__EXERCISE GOAL__. Each line from the beginning of the data below through the line containing "s.v, s.f, s.uv = [], [], None" should be repeated exactly, please.

__COLLECTED DATA__.
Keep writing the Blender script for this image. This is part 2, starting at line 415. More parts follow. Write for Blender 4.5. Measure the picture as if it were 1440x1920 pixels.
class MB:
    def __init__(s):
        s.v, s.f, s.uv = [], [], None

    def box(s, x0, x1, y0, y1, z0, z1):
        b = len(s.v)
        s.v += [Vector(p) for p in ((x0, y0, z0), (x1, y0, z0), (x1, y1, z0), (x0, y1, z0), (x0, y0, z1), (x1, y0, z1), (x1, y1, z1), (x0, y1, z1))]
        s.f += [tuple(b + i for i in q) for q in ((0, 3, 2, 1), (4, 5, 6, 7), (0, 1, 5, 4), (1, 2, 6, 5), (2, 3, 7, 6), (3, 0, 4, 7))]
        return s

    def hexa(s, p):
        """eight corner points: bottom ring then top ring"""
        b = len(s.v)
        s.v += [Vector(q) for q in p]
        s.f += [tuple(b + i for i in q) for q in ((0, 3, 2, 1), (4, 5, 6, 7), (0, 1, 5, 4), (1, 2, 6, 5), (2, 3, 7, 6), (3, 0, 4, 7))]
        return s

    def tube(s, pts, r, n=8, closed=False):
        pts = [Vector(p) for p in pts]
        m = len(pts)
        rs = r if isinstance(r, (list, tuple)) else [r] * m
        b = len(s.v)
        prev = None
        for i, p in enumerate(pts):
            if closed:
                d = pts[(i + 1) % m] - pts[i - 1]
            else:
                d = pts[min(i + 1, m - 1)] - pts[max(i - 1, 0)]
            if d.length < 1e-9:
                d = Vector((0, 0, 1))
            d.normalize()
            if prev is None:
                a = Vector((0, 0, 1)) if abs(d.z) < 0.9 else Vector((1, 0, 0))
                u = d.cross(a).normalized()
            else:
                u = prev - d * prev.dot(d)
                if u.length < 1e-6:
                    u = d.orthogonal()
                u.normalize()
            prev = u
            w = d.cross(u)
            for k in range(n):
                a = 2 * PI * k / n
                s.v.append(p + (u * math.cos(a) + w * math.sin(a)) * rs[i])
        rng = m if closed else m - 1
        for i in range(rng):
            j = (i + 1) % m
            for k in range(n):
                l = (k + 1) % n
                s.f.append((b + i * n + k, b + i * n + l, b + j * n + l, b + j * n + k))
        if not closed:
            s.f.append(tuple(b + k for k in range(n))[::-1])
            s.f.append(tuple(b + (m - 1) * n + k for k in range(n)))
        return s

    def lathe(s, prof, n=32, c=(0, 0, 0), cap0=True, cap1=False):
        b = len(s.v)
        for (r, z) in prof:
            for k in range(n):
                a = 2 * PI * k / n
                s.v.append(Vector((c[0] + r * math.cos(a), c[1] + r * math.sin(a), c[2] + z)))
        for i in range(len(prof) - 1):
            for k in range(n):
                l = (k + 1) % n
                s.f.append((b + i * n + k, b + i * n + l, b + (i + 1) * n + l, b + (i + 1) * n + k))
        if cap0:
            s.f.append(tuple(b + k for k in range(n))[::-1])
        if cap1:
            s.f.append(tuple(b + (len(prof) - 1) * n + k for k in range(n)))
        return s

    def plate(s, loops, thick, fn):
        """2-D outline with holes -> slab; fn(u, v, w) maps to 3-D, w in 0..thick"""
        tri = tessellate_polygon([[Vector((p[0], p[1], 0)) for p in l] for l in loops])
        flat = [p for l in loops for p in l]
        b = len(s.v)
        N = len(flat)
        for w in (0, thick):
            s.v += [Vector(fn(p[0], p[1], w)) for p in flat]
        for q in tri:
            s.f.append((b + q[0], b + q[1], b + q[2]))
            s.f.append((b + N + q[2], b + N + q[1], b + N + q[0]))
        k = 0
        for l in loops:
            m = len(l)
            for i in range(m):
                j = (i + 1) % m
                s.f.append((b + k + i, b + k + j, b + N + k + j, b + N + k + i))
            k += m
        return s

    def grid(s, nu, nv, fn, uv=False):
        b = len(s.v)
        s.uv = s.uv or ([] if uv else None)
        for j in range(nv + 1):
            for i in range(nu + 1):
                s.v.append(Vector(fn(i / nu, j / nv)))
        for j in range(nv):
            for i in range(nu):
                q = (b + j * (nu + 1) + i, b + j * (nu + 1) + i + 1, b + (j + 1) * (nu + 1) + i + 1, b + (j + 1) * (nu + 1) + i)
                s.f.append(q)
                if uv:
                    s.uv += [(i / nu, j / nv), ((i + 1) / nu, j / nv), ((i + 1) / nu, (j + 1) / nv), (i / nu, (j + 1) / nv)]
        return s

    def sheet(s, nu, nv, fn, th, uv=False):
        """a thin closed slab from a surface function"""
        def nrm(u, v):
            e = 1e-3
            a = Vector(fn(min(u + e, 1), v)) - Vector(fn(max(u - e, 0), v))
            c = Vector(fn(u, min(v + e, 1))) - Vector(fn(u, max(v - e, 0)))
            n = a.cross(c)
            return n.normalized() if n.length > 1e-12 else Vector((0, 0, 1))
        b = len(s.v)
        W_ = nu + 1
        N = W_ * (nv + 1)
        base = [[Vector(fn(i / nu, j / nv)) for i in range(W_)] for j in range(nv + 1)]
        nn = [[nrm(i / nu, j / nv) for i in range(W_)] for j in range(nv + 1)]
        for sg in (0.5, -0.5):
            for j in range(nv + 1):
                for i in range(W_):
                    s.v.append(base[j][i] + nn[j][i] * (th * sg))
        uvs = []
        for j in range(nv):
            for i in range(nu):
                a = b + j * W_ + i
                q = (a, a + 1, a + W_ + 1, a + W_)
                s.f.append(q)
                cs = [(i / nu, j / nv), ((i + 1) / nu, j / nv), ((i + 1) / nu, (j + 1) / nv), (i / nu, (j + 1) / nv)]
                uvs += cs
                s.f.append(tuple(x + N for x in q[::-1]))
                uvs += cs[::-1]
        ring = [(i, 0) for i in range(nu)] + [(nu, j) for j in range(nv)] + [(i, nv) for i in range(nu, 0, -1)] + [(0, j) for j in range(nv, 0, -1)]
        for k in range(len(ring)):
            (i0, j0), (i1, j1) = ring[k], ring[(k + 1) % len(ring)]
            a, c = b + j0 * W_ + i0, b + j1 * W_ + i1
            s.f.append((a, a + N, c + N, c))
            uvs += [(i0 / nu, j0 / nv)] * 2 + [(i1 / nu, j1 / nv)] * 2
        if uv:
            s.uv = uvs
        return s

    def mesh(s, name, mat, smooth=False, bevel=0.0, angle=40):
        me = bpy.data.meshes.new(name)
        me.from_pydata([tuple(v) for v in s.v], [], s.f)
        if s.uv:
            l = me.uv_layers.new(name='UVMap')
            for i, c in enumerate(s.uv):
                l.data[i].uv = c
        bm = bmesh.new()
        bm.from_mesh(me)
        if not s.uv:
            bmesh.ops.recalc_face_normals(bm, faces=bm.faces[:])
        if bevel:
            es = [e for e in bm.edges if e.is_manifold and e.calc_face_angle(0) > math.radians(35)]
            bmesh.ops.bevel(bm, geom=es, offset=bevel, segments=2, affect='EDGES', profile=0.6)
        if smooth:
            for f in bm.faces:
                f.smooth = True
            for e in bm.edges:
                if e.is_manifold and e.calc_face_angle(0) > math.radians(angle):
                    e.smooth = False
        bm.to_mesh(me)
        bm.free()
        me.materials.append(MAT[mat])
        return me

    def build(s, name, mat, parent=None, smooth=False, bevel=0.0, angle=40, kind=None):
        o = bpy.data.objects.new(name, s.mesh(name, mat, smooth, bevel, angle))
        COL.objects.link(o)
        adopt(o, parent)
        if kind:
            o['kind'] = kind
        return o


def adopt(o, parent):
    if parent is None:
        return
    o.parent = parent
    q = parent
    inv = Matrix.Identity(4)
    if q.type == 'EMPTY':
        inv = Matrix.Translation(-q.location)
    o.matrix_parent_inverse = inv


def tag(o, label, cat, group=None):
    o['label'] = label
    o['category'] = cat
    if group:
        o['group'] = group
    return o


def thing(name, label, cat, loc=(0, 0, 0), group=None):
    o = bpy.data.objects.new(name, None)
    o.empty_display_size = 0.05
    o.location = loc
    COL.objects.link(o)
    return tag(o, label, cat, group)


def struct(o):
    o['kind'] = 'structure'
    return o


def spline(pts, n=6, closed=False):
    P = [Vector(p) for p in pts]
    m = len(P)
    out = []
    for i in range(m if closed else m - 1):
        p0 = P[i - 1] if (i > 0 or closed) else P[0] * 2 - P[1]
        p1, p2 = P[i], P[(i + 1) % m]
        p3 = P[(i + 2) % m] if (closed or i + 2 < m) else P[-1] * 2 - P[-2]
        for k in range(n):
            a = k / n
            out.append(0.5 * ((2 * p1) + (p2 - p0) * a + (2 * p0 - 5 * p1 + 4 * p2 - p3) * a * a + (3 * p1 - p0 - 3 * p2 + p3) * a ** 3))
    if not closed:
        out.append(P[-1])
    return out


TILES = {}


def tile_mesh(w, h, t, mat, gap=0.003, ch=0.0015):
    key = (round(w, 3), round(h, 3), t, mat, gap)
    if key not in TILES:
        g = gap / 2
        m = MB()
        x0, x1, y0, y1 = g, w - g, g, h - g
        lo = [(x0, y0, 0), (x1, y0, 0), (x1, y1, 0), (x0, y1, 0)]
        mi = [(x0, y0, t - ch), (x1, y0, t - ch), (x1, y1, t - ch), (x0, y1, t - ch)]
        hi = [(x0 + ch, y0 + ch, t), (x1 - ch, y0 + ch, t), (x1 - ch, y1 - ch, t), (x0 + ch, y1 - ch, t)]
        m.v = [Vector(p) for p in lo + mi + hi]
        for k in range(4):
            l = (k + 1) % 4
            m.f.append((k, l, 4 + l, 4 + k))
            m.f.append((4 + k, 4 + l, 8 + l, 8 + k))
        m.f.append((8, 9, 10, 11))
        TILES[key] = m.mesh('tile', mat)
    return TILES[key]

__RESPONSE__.
Keep writing the Blender script for this image. This is part 2, starting at line 415. More parts follow. Write for Blender 4.5. Measure the picture as if it were 1440x1920 pixels.
class MB:
    def __init__(s):
        s.v, s.f, s.uv = [], [], None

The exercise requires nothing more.